§ DATA SEGMENT:
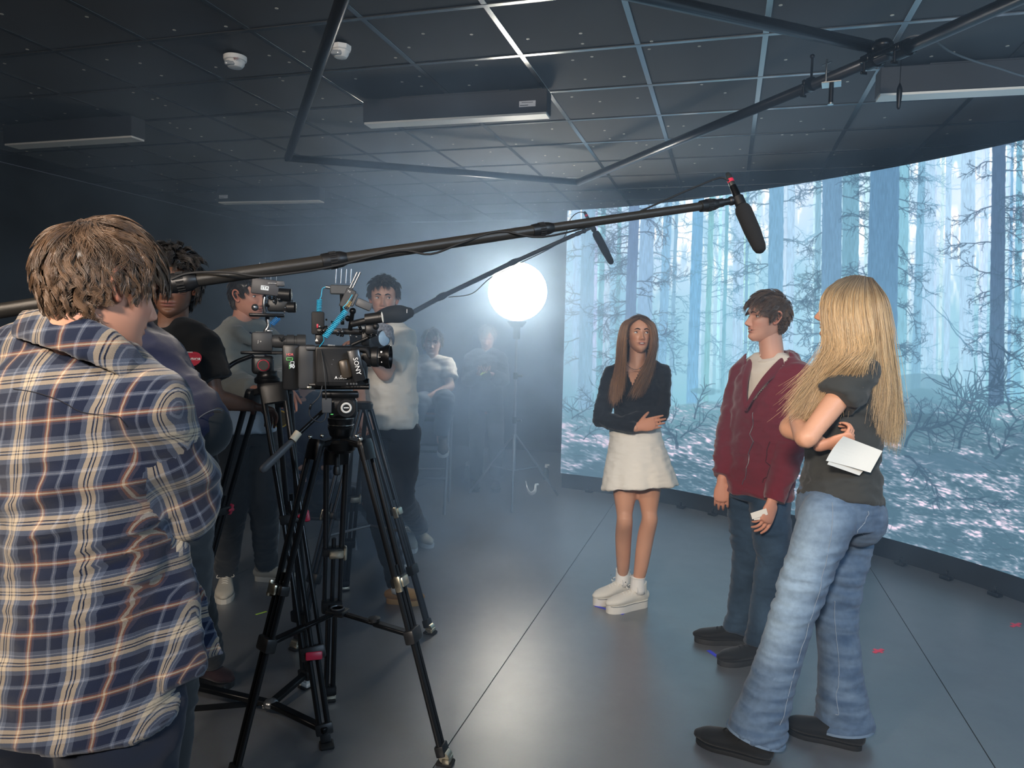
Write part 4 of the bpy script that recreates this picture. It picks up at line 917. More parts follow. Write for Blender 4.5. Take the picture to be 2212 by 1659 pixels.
# ------------------------------------------------------------------ figure tools
def co_of(me):
    a = np.empty(len(me.vertices)*3, np.float32); me.vertices.foreach_get('co', a); return a.reshape(-1, 3)
def nr_of(me):
    a = np.empty(len(me.vertices)*3, np.float32); me.vertices.foreach_get('normal', a); return a.reshape(-1, 3)
def union(bm, voxel, smooth=3, factor=.5):
    me = bpy.data.meshes.new('u'); bmesh.ops.recalc_face_normals(bm, faces=bm.faces[:]); bm.to_mesh(me); bm.free()
    o = bpy.data.objects.new('u', me); COL.objects.link(o)
    m = o.modifiers.new('r', 'REMESH'); m.mode = 'VOXEL'; m.voxel_size = voxel; m.adaptivity = 0
    if smooth: s = o.modifiers.new('s', 'SMOOTH'); s.factor = factor; s.iterations = smooth
    dg = bpy.context.evaluated_depsgraph_get(); r = bpy.data.meshes.new_from_object(o.evaluated_get(dg))
    bpy.data.objects.remove(o); bpy.data.meshes.remove(me); return r
def displace(me, fn):
    c = co_of(me); n = nr_of(me); d = fn(c, n); c = c+n*d[:, None]; me.vertices.foreach_set('co', c.ravel()); me.update()
def folds(amp, f, axis=None, oct=2, base=0.0):
    """wrinkles; f = frequency vector (per metre) along x, y, z"""
    f = np.array(f, np.float32)
    def g(c, n): 
        wq = c+.04*np.stack([fbm(c*5, 1), fbm(c*5+9, 1), fbm(c*5+17, 1)], 1)
        return (1.35*amp*(ridge(wq*f, oct)-.1)+.35*amp*ridge(wq*f*2.6+5, 1)+base).astype(np.float32)
    return g
def garment(name, parent, mtl, build, voxel=.009, smooth=4, fold=None, cut=None, solid=.0, label=None, post=None):
    bm = NB(); build(bm); me = union(bm, voxel, smooth); me.name = name
    if fold: 
        for f in (fold if isinstance(fold, (list, tuple)) else [fold]): displace(me, f)
    if cut:
        bm = NB(); bm.from_mesh(me); bad = [f for f in bm.faces if cut(f.calc_center_median())]
        bmesh.ops.delete(bm, geom=bad, context='FACES'); bm.to_mesh(me); bm.free()
    if post: post(me)
    o = put(name, me, mtl, parent)
    if solid: 
        m = o.modifiers.new('s', 'SOLIDIFY'); m.thickness = solid; m.offset = -1
    if label: o['label'] = label
    return o
def arrs(me):
    v = co_of(me); nl = len(me.loops); li = np.empty(nl, np.int32); me.loops.foreach_get('vertex_index', li)
    npo = len(me.polygons); ls = np.empty(npo, np.int32); lt = np.empty(npo, np.int32)
    me.polygons.foreach_get('loop_start', ls); me.polygons.foreach_get('loop_total', lt); return v, li, ls, lt
def join(parts, name):
    """parts: (verts, loop_idx, loop_start, loop_total, colours)"""
    vo = 0; lo = 0; V, LI, LS, CO = [], [], [], []
    for v, li, ls, lt, c in parts:
        V.append(v); LI.append(li+vo); LS.append(ls+lo); CO.append(c); vo += len(v); lo += len(li)
    V = np.concatenate(V); LI = np.concatenate(LI); LS = np.concatenate(LS); CO = np.concatenate(CO)
    me = bpy.data.meshes.new(name); me.vertices.add(len(V)); me.vertices.foreach_set('co', V.astype(np.float32).ravel())
    me.loops.add(len(LI)); me.loops.foreach_set('vertex_index', LI.astype(np.int32)); me.polygons.add(len(LS)); me.polygons.foreach_set('loop_start', LS.astype(np.int32))
    me.update(calc_edges=True); me.validate()
    at = me.color_attributes.new('tint', 'FLOAT_COLOR', 'POINT'); at.data.foreach_set('color', np.concatenate([CO, np.ones((len(CO), 1))], 1).astype(np.float32).ravel())
    return me
def skin_mat(): return mat('skin', '#c98f73', .48, attr='tint', bump=(350, .12, .0006), spec=.4)
# ---------------------------------------------------------------- head
HZT = [-.118, -.112, -.102, -.09, -.078, -.062, -.045, -.02, 0, .03, .06, .08, .095, .106, .112]
HW = [.012, .026, .037, .047, .054, .060, .064, .069, .072, .0755, .0735, .065, .051, .030, .002]
HF = [.066, .078, .085, .087, .085, .087, .088, .087, .084, .092, .084, .068, .049, .026, .002]
HB = [-.03, -.015, .004, .025, .048, .066, .080, .094, .101, .105, .098, .082, .062, .034, .002]
def head_arrays(res=1.0, fem=0.0, jaw=1.0, nose=1.0, mouth_open=0.0):
    nz, na = int(112*res), int(120*res)
    zs = np.concatenate([np.linspace(-.118, .05, int(nz*.78)), np.linspace(.05, .112, nz-int(nz*.78)+1)[1:]]); nz = len(zs)
    q = np.linspace(-1, 1, na, endpoint=False); t = PI*(.55*q+.45*q**3)        # denser at the front
    Wd = np.interp(zs, HZT, HW); Fr = np.interp(zs, HZT, HF); Bk = np.interp(zs, HZT, HB)
    k = np.ones(7)/7
    def sm(a): 
        p = np.pad(a, 3, mode='edge'); return np.convolve(p, k, 'valid')
    jw = 1-(1-jaw)*np.clip((-.03-zs)/.06, 0, 1); Wd, Fr, Bk = sm(Wd)*jw*(1-.05*fem), sm(Fr), sm(Bk)
    Z, T = np.meshgrid(zs, t, indexing='ij'); Wm, Fm, Bm = Wd[:, None], Fr[:, None], Bk[:, None]
    st, ct = np.sin(T), np.cos(T); e = 2/2.25
    x = Wm*np.sign(st)*np.abs(st)**e; y = np.where(ct > 0, Fm*np.abs(ct)**e, -Bm*np.abs(ct)**e)
    fr = np.clip(ct*1.6, 0, 1)
    def g(cx_, cz_, sx_, sz_): return np.exp(-((x-cx_)/sx_)**2-((Z-cz_)/sz_)**2)
    nd = np.interp(zs, [-.056, -.050, -.045, -.038, -.031, -.02, -.008, .004, .014, .024], [0, .002, .013, .0235, .0245, .018, .0115, .006, .0015, 0])[:, None]*nose
    nw = np.interp(zs, [-.05, -.038, -.02, .01], [.0135, .013, .009, .0075])[:, None]
    y = y+fr*nd*np.exp(-np.abs(x/nw)**2.2)
    y = y+fr*(.0075*(g(.0125, -.041, .0055, .006)+g(-.0125, -.041, .0055, .006))*nose)
    for s in (-1, 1):
        y = y-fr*.0125*g(s*.031, .001, .0155, .0105)+fr*.0045*g(s*.029, .0195, .02, .006)*(1-.6*fem)+fr*.004*g(s*.040, -.028, .02, .018)
        y = y+fr*.0022*g(s*.031, .0095, .014, .003)+fr*.0016*g(s*.031, -.0085, .013, .003)
        y = y-fr*.0022*g(s*.020, -.048, .006, .016)
    y = y+fr*(.0058*g(0, -.0605, .020, .0036)+.0066*g(0, -.0725, .0165, .0044)-.0045*g(0, -.0665, .022, .0017)*(1+mouth_open*2)-.004*g(0, -.082, .022, .006)+.005*g(0, -.098, .017, .012)-.0022*g(0, -.053, .0035, .005))
    v = np.stack([x, y, Z], -1).reshape(-1, 3)
    i = np.arange(nz-1)[:, None]*na; j = np.arange(na)[None]; j2 = (j+1) % na
    F4 = np.stack([i+j, i+j2, i+na+j2, i+na+j], -1).reshape(-1, 4)
    li = F4.ravel(); ls = np.arange(len(F4))*4; lt = np.full(len(F4), 4)
    cap0 = np.arange(na)[::-1]; cap1 = np.arange(na)+(nz-1)*na
    ls = np.concatenate([ls, [len(li), len(li)+na]]); lt = np.concatenate([lt, [na, na]]); li = np.concatenate([li, cap0, cap1])
    lip = np.clip(fr*(g(0, -.0608, .021, .0042)+g(0, -.0722, .019, .0052))*1.3, 0, 1).ravel()
    gap = np.clip(fr*g(0, -.0664, .018, .0016+.002*mouth_open)*1.4, 0, 1).ravel()
    chk = np.clip(fr*(g(.042, -.035, .02, .016)+g(-.042, -.035, .02, .016)+.8*g(0, -.036, .012, .01)), 0, 1).ravel()
    soc = np.clip(fr*(g(.031, .004, .017, .010)+g(-.031, .004, .017, .010)), 0, 1).ravel()
    return v, li, ls, lt, lip, gap, chk, soc
def ear_bm(bm, s, M3, c, sc):
    """ear at side s (+1 = local +x)"""
    def T(p): return c+M3 @ (Vector(p)*sc)
    x0 = s*.0715; out = s*.013
    rim = [(x0, .006, -.004), (x0+out*.9, .004, .018), (x0+out*1.3, -.010, .028), (x0+out*1.5, -.022, .022), (x0+out*1.4, -.026, .006), (x0+out*1.0, -.020, -.012), (x0+out*.6, -.010, -.026), (x0+out*.2, -.001, -.031), (x0, .003, -.022)]
    sweep(bm, [T(p) for p in rim], [.0035*sc, .0042*sc, .0045*sc, .0045*sc, .0042*sc, .004*sc, .0055*sc, .0055*sc, .004*sc], n=8, sub=3)
    sweep(bm, [T((x0-s*.004, -.004, .018)), T((x0+out*.5, -.012, .006)), T((x0+out*.2, -.006, -.020))], [(.014*sc, .004*sc), (.013*sc, .004*sc), (.010*sc, .004*sc)], side=M3 @ Vector((0, 1, 0)), n=10, sub=3)
    sweep(bm, [T((x0+out*.7, -.004, .014)), T((x0+out*1.0, -.015, .010)), T((x0+out*.9, -.016, -.006))], [.0028*sc]*3, n=6, sub=3)
def headframe(face, up=(0, 0, 1), roll=0.0):
    y = Vector(face).normalized(); z = Vector(up); z = (z-y*z.dot(y)).normalized(); x = y.cross(z)
    if roll: q = Quaternion(y, roll); x, z = q @ x, q @ z
    return Matrix((x, y, z)).transposed()
def hand_bm(bm, wr, d, pn, sc=1.0, thumb=1, curl=(.35, .4, .45, .5), spread=.06, thumb_out=.7, thumb_curl=.3):
    """wr wrist, d towards the knuckles, pn the way the palm faces, thumb=+1/-1 side"""
    d = Vector(d).normalized(); pn = Vector(pn); pn = (pn-d*pn.dot(d)).normalized(); s = d.cross(pn).normalized()*thumb
    k = sc; wr = Vector(wr)
    sweep(bm, [wr-d*.02*k, wr+d*.015*k, wr+d*.045*k, wr+d*.082*k], [(.026*k, .019*k), (.029*k, .017*k), (.038*k, .0155*k), (.040*k, .012*k)], side=s, n=16, sub=3)
    Ls = (.043, .048, .045, .034); offs = (.030, .010, -.010, -.028); rs = (.0082, .0085, .008, .0070)
    for L0, o, r, cu, q in zip(Ls, offs, rs, curl, (1, .25, -.4, -1)):
        b = wr+d*(.080-abs(o-.005)*.12)*k+s*o*k; a = 0.0; p = b; pts = [wr+d*.05*k+s*o*.8*k, b]
        for seg_, f in zip((1.0, .62, .5), (.9, 1.1, .7)):
            a += cu*f; dd = d*math.cos(a)+pn*math.sin(a)+s*spread*q*math.cos(a); p = p+dd*(L0*seg_*k); pts.append(p)
        sweep(bm, pts, [r*1.05*k, r*1.08*k, r*k, r*.9*k, r*.72*k], n=10, sub=2)
    b = wr+d*.022*k+s*.022*k; t1 = (d*math.cos(thumb_out)+s*math.sin(thumb_out)+pn*.35).normalized(); t2 = (t1*math.cos(thumb_curl)+(d*.3+pn*.6-s*.2).normalized()*math.sin(thumb_curl)).normalized()
    p1 = b+t1*.042*k; p2 = p1+t2*.032*k; p3 = p2+(t2+pn*.15*thumb_curl).normalized()*.024*k
    sweep(bm, [wr+d*.008*k+s*.008*k, b, p1, p2, p3], [.012*k, .0145*k, .0105*k, .0095*k, .007*k], n=10, sub=3)
def stand(J, key, heel, toe, h=.10):
    d = toe-heel; d.z = 0; d.normalize(); p = heel+d*.065; J[key] = Vector((p.x, p.y, heel.z+h))
class Fig: pass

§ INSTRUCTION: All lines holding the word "parts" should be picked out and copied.

§ EXERCISE OUTPUT:
Write part 4 of the bpy script that recreates this picture. It picks up at line 917. More parts follow. Write for Blender 4.5. Take the picture to be 2212 by 1659 pixels.
def join(parts, name):
    """parts: (verts, loop_idx, loop_start, loop_total, colours)"""
    for v, li, ls, lt, c in parts:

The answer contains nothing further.